To: Victor Lazlo who wrote (123969)4/22/2001 12:36:01 PM
From: Glenn D. Rudolph  Read Replies (1) | Respond to of 164685
 
so when is msdw going to go clean and hire you as Senior Anlayst/VP of Research ??

Do you really believe Morgan Stanley wants true research on the sell side? Also, I believe I could only do a good job on retailers. It is something I understand.

re vendors, they are waiting a long time to get paid for the products. And their margins are very thin too, they don't want to float a lot of receivables. Perhaps some have stopped selling to amzn as you say.


Most of the vendors using insurers do not have insurance for sales to Amazon now. I do not believe most vendors are too concerned at this point in time. It is up to them if they wish to supply without insurance. I do believe the risk becomes great in Q4 2001. Two problems crop up for the vendors. One is the no insurance and the other is the numbers are larger (much larger) in Q4. I believe it is safe to say Amazon will not be able to pay near term accounts payable in Q1 2002. Someone will get stuck and most of these vendors will not have supplied for Q4.

I do not know if Best Buy has an interest in doing a deal with Amazon. I believe Best Buy does a fine job on their own. Amazon needs a electronics partner for Q4 and time is running out. The reason being is the electronics vendors will cut them off. If there is a deal, the electronics inventory will be owned by the partner so the vendors do not need to count on Amazon for payment.

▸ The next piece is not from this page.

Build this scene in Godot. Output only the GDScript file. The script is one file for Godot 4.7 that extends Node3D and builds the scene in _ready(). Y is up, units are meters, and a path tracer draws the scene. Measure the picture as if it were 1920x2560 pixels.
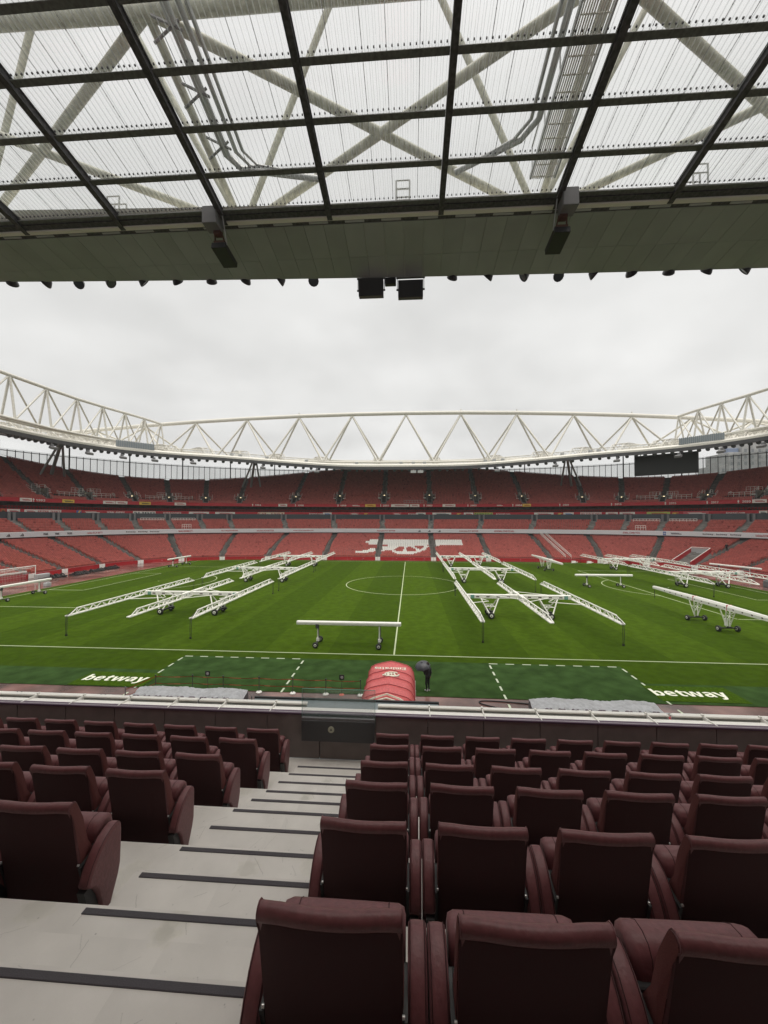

I understand the deal with Toys R Us meaning the reason Toys R Us wanted to make the deal. The toy retailing is about as seasonal as anything. Whe wants to hold or lease large DCs for 12 months when you only need them for two? Roys R Us for their brick and mortar stores have a lot of storage in rear parts of those stores. This is true for Best Buy but electronics are not nearly as seasonal. They still are seasonal but not to the extent of toys.

I see a pattern for example Staples (which I believe does well on-line and off) uses the same DCs for their stores as they do for their on-line site. It works well for them and their business is not that seasonal. Best Buy I believe is doing that too as is Circuit City. This concept makes a lot of sense and turning a profit on-line or off is much easier this way. Penneys is using the same DCs for their on-line store as they do for their in the mall stores. It is also the same DC as used for their catalogue sales. That gives Penneys three uses for the same inventory at the same DC. It makes sense and Penney is becoming a real on-line player.